Joseph Robertson, chief data scientist with Mato Ohitika Analytics, said an interesting development in recent years was legislative redistricting in North Dakota that resulted in two subdistricts being entirely contained within American Indian reservations.

Those subdistricts, tied to seats in the state House of Representatives, include District 9A on the Turtle Mountain reservation and District 4A on the Fort Berthold reservation.

Robertson said it will be interesting to see if the change results in greater representation of the Native American community in the state Legislature.

Donaghy agreed.

"That was a huge win for us. We're very proud about that," Donaghy said of the redistricting outcome, adding that when it comes to dealing with barriers to voting, the Native American community is not alone.

"I'm speaking in reference to my relatives, the native people of North Dakota, but the same could be applied to the very rural districts in North Dakota as well," Donaghy said.


Mary C. Tintes, a member of the board of directors of the League of Women Voters of the Red River Valley and vice president of the North Dakota League of Women Voters, agreed that North Dakota and other states with vast open spaces face challenges when it comes to citizens casting votes.
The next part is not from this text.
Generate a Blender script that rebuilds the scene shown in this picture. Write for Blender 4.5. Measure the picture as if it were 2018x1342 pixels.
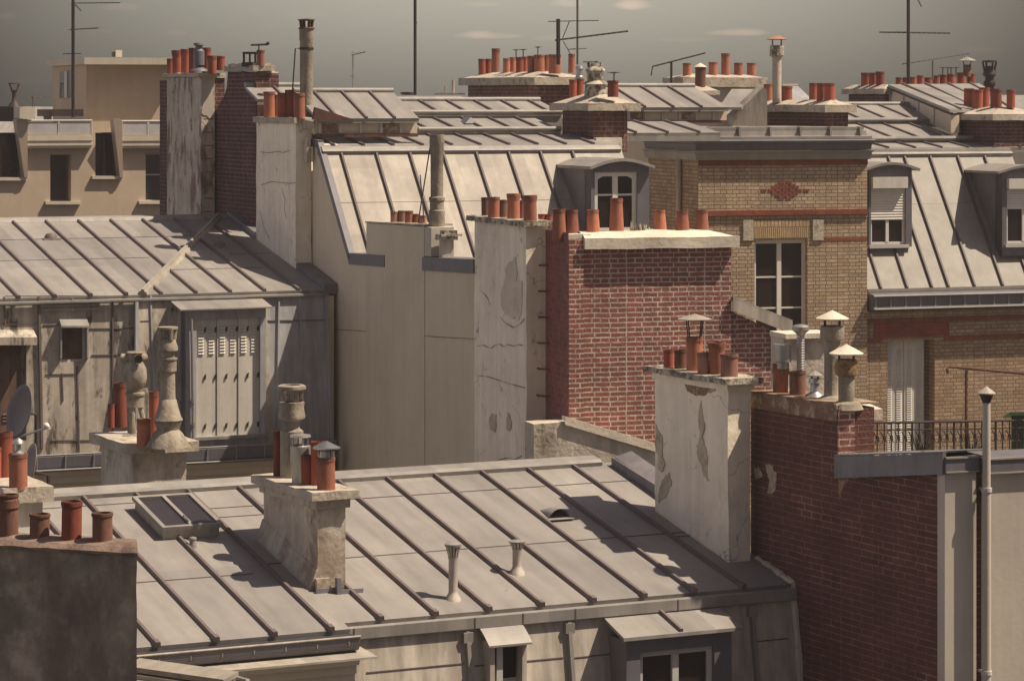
import bpy, bmesh, math, random
from mathutils import Vector, Matrix, noise
random.seed(7)
for o in list(bpy.data.objects): bpy.data.objects.remove(o)
SC = bpy.context.scene; COL = SC.collection
# ------------------------------------------------------------ camera, sky, sun, exposure
F, H, CZ = 5800.0, 195.0, 22.0           # focal length in photo pixels, horizon row, eye height (m)
cam = bpy.data.cameras.new('camera'); camo = bpy.data.objects.new('camera', cam); COL.objects.link(camo)
cam.sensor_width = 36; cam.lens = 36*F/2018; cam.shift_y = -(671-H)/2018; cam.clip_end = 20000; cam.clip_start = .5
camo.location = (0, 0, CZ); camo.rotation_euler = (math.pi/2, 0, 0); SC.camera = camo
LX, LY = -.64, .05                        # horizontal drift of the light per metre of fall
SUN_EL = math.atan2(1, math.hypot(LX, LY)); SUN_AZ = math.atan2(-LX, -LY)   # compass angle from +Y towards +X
w = bpy.data.worlds.new('World'); SC.world = w; w.use_nodes = True
nt = w.node_tree; nt.nodes.clear(); N = nt.nodes.new; L = nt.links.new
sky = N('ShaderNodeTexSky'); sky.sky_type = 'NISHITA'; sky.sun_disc = False
sky.sun_elevation = SUN_EL; sky.sun_rotation = SUN_AZ; sky.dust_density = 3; sky.air_density = .8; sky.ozone_density = .6
bw = N('ShaderNodeRGBToBW'); L(sky.outputs[0], bw.inputs[0])
mx = N('ShaderNodeMix'); mx.data_type = 'RGBA'; mx.inputs[0].default_value = .72
L(sky.outputs[0], mx.inputs[6]); L(bw.outputs[0], mx.inputs[7])
tint = N('ShaderNodeMix'); tint.data_type = 'RGBA'; tint.blend_type = 'MULTIPLY'; tint.inputs[0].default_value = 1
L(mx.outputs[2], tint.inputs[6]); hue = N('ShaderNodeMix'); hue.data_type = 'RGBA'; hue.inputs[6].default_value = (.98, .835, .90, 1); hue.inputs[7].default_value = (1.0, .945, .80, 1); L(hue.outputs[2], tint.inputs[7])
geo = N('ShaderNodeTexCoord')
sep = N('ShaderNodeSeparateXYZ'); L(geo.outputs['Generated'], sep.inputs[0])
def MATH(op, a, b=None, c=None):
    n = N('ShaderNodeMath'); n.operation = op
    for i, x in enumerate((a, b, c)):
        if x is None: continue
        if isinstance(x, (int, float)): n.inputs[i].default_value = x
        else: L(x, n.inputs[i])
    return n.outputs[0]
# sky dimmed towards both sides to draw in a vignette, and deeper overhead
az = MATH('MULTIPLY', sep.outputs[0], sep.outputs[0])
low = MATH('SUBTRACT', 1.0, MATH('MULTIPLY', MATH('MINIMUM', MATH('MAXIMUM', MATH('SUBTRACT', sep.outputs[2], .06), 0.0), .12), 1/.12))
dk = MATH('SUBTRACT', 1.0, MATH('MULTIPLY', low, MATH('MULTIPLY', MATH('MINIMUM', az, .034), 23.0)))
hz = MATH('ADD', .42, MATH('MULTIPLY', low, MATH('SUBTRACT', 1.28, MATH('MULTIPLY', MATH('MINIMUM', MATH('MAXIMUM', sep.outputs[2], 0.0), .06), 9.0))))
west = MATH('MULTIPLY', MATH('MINIMUM', MATH('MAXIMUM', MATH('MULTIPLY', MATH('SUBTRACT', MATH('MULTIPLY', sep.outputs[0], -1.0), .30), 3.0), 0.0), 1.0),
            MATH('SUBTRACT', 1.0, MATH('MINIMUM', MATH('MULTIPLY', MATH('ABSOLUTE', sep.outputs[2]), 1.3), 1.0)))   # unseen glow added low in the west to fill the left-facing walls
full = MATH('ADD', MATH('MULTIPLY', dk, hz), MATH('MULTIPLY', west, 1.9))
L(low, hue.inputs[0])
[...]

She said legislation passed in North Dakota and around the country in recent years has made it more difficult for certain populations to vote, including Native Americans and the elderly.

Some of those laws involve stricter requirements for voter identification.

"Having to find those documents that confirm who they are and where they live ... people in their 80s and 90s who may not be able to easily obtain those documents — there are those kinds of barriers," Tintes said.